Un jour seulement après l'entrée des troupes russes en Ukraine le 24 février, le gouvernement ouzbek a mis en place une procédure simplifiée pour accueillir informaticiens et entreprises technologiques russes.
Ce programme offre visa, logement et aide à la garde d'enfants aux particuliers, ainsi que des exonérations fiscales aux entreprises. Il a déjà attiré quelque 2.000 informaticiens étrangers, indique le gouvernement.
- Exode d'informaticiens russes -
"Le pays nous a accueillis comme si nous étions des leurs. Les gens sont si amicaux et accueillants", affirme Anastasia Markova, Russe de 22 ans, qui est récemment devenue chargée des relations publiques du parc informatique du pays, géré par les autorités dans la capitale Tachkent.

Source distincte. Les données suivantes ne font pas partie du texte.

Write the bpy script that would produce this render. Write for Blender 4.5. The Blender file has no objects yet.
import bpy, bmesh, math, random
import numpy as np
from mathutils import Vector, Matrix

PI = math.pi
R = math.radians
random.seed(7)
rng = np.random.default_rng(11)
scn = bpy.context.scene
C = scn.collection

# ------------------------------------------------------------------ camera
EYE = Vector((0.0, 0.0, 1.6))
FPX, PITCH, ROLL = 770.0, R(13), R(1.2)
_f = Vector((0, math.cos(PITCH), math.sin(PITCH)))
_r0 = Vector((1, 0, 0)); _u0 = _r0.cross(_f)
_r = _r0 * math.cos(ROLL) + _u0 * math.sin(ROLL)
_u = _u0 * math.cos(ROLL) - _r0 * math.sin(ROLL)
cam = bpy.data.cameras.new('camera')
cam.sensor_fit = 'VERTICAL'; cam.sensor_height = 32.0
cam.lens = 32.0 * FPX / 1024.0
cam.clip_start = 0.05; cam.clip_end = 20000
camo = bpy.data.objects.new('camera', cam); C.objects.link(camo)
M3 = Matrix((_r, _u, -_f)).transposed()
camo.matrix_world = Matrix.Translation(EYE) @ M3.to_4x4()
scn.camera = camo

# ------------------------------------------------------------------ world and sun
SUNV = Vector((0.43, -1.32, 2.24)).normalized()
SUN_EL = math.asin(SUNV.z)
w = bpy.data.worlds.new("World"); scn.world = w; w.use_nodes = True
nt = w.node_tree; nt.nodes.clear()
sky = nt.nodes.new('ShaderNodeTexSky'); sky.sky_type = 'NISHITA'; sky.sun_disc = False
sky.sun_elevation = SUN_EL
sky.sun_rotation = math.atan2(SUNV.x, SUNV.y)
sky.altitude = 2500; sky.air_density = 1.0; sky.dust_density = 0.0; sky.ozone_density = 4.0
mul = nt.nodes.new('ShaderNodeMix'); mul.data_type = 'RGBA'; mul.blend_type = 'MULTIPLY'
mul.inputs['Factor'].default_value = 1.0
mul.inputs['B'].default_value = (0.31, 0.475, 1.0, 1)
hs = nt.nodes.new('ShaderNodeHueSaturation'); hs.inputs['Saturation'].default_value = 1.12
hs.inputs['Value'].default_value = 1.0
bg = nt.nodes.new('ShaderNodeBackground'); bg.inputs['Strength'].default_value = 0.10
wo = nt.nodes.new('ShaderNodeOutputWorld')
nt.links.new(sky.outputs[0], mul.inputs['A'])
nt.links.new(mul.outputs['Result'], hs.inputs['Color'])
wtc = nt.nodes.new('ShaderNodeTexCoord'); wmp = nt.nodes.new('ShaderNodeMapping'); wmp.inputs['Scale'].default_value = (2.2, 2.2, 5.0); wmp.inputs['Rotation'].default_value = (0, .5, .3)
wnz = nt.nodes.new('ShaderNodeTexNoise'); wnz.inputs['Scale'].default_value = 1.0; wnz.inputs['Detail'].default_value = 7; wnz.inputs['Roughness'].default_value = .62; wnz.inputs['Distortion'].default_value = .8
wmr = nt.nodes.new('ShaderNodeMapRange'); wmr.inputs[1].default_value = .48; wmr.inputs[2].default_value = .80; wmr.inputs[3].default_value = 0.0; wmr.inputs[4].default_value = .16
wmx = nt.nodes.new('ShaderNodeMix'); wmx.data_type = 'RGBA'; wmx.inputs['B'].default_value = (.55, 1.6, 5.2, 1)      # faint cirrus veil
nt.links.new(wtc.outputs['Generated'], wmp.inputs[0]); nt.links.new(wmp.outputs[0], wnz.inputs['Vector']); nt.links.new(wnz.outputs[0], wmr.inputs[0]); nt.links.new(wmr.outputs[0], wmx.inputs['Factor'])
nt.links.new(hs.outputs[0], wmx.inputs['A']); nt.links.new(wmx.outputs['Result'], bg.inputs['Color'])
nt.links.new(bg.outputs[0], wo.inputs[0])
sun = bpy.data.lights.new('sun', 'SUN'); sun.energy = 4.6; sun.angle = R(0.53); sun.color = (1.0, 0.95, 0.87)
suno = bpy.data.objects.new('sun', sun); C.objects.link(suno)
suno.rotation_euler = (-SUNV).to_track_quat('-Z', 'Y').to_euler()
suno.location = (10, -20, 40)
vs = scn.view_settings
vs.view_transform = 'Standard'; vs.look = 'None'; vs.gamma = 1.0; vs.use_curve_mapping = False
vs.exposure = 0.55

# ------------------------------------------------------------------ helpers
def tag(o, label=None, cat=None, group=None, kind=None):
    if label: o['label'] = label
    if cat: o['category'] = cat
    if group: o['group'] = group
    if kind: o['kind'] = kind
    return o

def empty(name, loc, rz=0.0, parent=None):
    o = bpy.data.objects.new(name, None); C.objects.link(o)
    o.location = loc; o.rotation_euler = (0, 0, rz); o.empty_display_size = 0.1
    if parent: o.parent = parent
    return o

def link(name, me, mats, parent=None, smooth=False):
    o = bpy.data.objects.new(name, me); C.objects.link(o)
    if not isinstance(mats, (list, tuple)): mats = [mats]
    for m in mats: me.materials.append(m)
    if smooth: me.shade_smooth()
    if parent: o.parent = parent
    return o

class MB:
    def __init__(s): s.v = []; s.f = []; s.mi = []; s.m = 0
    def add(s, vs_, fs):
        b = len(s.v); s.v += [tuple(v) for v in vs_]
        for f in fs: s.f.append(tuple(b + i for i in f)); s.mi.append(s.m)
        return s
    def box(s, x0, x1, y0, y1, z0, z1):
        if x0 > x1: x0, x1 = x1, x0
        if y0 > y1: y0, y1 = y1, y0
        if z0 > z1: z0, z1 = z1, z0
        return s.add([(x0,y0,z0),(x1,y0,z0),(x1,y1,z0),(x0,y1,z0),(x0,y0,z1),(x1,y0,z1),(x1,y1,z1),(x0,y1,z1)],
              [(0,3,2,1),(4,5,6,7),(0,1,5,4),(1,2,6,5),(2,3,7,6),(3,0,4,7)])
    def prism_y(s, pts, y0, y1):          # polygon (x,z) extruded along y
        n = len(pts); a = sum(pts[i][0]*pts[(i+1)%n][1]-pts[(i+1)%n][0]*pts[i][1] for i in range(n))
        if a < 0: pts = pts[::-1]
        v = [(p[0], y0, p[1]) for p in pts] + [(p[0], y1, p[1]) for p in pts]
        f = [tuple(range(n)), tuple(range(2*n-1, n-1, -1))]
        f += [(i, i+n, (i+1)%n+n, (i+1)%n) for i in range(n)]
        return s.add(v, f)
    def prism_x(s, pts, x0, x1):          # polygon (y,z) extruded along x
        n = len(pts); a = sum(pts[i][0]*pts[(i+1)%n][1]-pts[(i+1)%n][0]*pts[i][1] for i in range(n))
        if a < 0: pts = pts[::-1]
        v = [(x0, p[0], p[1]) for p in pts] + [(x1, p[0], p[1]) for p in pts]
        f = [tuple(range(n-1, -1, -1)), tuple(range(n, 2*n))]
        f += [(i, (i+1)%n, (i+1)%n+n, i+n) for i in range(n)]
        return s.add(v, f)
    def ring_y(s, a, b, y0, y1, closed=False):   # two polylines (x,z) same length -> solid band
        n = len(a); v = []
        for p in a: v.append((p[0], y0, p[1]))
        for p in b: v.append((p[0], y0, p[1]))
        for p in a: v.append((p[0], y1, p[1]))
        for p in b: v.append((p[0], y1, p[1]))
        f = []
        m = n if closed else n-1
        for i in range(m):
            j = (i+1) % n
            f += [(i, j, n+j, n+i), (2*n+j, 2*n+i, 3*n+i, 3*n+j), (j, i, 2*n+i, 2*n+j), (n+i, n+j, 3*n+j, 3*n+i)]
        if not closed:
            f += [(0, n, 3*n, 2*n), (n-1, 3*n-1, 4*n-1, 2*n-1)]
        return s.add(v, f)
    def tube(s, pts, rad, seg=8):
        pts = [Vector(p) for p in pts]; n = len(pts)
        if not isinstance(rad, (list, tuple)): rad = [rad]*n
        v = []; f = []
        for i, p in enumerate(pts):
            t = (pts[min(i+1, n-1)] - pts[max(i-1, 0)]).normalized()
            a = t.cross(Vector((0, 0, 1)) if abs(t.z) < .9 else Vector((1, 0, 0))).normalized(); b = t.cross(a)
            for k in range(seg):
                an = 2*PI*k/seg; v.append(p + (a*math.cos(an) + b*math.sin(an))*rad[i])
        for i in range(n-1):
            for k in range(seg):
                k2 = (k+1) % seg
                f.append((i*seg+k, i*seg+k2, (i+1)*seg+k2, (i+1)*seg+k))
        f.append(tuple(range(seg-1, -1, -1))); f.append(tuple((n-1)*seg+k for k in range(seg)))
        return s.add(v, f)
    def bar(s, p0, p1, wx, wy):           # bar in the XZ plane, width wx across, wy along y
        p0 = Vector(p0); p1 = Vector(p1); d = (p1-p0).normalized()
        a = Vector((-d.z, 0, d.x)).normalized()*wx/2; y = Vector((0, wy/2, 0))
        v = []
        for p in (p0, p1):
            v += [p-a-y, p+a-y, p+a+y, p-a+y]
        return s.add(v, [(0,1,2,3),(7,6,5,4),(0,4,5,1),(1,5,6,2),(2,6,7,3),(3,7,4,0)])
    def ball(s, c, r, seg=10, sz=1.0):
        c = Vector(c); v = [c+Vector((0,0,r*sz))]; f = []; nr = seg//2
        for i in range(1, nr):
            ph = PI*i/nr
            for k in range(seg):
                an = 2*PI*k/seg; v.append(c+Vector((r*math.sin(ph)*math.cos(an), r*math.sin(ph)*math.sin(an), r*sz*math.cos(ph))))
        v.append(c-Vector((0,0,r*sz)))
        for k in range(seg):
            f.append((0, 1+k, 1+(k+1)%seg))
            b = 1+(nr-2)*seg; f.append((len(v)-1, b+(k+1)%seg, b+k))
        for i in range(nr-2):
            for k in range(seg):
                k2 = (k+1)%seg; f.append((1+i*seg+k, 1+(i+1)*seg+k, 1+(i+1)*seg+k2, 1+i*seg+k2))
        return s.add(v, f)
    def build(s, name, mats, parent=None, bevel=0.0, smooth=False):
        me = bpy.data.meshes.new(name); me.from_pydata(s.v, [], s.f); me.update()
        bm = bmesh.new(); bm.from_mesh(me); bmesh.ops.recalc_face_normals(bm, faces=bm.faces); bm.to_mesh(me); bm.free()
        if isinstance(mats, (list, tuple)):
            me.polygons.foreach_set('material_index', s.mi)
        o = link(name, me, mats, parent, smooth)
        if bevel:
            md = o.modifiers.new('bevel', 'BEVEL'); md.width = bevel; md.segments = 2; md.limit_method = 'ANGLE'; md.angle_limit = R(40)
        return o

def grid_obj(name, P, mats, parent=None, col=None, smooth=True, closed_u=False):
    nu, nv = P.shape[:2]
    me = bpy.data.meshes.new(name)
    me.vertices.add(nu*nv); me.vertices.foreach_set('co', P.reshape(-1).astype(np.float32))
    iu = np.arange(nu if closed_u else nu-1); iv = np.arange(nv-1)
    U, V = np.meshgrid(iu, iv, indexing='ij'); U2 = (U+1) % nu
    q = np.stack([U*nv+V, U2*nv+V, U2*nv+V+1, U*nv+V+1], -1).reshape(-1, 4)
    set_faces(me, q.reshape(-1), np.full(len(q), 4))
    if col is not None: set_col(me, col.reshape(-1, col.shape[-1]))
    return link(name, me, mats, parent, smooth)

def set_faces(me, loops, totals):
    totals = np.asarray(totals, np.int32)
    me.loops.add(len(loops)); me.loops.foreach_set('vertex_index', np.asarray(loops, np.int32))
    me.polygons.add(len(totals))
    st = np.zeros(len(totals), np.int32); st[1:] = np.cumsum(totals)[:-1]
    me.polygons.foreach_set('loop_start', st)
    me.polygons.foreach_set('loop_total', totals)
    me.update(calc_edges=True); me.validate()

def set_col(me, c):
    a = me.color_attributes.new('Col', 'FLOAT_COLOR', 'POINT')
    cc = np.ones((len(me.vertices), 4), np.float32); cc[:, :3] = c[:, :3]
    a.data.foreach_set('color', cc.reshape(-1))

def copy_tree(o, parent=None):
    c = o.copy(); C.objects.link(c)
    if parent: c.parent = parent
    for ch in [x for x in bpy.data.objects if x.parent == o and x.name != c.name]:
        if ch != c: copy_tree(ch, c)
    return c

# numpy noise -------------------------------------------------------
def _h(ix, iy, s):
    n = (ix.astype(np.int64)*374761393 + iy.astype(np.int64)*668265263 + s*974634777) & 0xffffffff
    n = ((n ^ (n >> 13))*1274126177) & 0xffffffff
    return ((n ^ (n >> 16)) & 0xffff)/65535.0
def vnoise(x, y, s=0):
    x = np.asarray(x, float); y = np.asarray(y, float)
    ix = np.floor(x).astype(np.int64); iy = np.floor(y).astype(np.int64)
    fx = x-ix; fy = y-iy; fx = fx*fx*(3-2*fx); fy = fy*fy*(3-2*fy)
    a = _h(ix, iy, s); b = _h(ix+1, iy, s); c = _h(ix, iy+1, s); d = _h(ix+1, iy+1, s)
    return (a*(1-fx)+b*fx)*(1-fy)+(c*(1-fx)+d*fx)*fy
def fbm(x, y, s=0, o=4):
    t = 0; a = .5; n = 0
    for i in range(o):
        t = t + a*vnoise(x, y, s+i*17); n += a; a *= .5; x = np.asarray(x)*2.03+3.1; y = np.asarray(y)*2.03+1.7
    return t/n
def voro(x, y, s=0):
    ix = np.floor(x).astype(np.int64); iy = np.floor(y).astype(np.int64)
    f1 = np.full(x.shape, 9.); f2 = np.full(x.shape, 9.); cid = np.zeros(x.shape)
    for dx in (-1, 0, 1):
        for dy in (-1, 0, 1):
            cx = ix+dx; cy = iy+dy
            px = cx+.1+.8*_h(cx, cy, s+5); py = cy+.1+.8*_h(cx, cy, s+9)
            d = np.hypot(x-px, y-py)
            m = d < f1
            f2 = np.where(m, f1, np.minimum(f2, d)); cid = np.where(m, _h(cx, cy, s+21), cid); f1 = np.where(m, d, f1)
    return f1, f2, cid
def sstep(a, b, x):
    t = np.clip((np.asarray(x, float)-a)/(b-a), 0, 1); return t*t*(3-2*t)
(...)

Cette femme devait se marier en Russie en avril mais elle a fui Moscou pour Tachkent avec son fiancé, désormais employé d'un groupe domicilié dans ce parc informatique. Le couple vise désormais un permis de séjour permanent.
Elle se dit à l'aise dans la capitale ouzbèke, où le russe est encore largement parlé trois décennies après l'indépendance du pays à l'effondrement de l'URSS.
Mais la loi du silence imposée en Russie autour de l'invasion de l'Ukraine pèse au-delà des frontières russes: Anastasia Markova se borne à dire que son départ "précipité, comme pour beaucoup" est dû à "un ensemble de facteurs politiques et économiques".
Plusieurs autres citoyens russes contactés par l'AFP après leur installation en Ouzbékistan ont refusé de s'exprimer, évoquant leur crainte d'être identifiés comme des critiques du régime russe.
A Tachkent, le parc technologique accueille plus de 500 sociétés qui doivent concrétiser l'ambition des autorités: atteindre le milliard de dollars d'exportations dans ce secteur d'ici 2028, soit une multiplication par 25 par rapport à 2021.
A l'intérieur du parc, de jeunes employés travaillent sur des ordinateurs, tenues décontractées et casques vissés sur les oreilles.
Depuis le début de la guerre en Ukraine, entre 50.000 et 70.000 professionnels du secteur ont quitté la Russie, a estimé le 22 mars un lobby russe, l'Association des communications électroniques.
Pour l'instant, l'Ouzbékistan est à la traîne pour les accueillir, moins populaire que la Géorgie, la Turquie ou l'Arménie.
Ce retard reflète celui pris par le pays dans le développement du secteur de la technologie, les coupures énergétiques étant fréquentes, même dans la capitale.
- "Répression" -
Mais la rapidité de l'internet ouzbek a "considérablement augmenté", entraînant la multiplication par deux des exportations dans ce secteur en 2021 par rapport à l'année précédente, estime Bakhodir Ayupov, vice-directeur du parc technologique de Tachkent.
L'outil de télécommunication Skype, longtemps inaccessible, a été récemment débloqué ce qui a été perçu comme un geste des autorités.
Mais les réseaux sociaux Twitter et TikTok, ainsi que le "Facebook russe" VKontakte restent bloqués dans cette république autoritaire de 35 millions d'habitants.
Malgré ces difficultés, certains des Russes arrivés en Ouzbékistan préfèrent y rester plutôt que de rentrer en Russie.
"Au début, nous pensions que nous ne resterions que quelques jours mais nous avons décidé de rester plus longtemps. Des gens qui étaient de parfaits inconnus ont été si bons avec nous", témoigne Olga, 42 ans, qui a demandé l'anonymat par crainte de représailles.
Installée dans la ville historique ouzbèke de Samarkand avec son mari juste après le début du conflit, elle ne prévoit pas de rentrer en Russie, où "la machine de la répression tourne, et pour longtemps".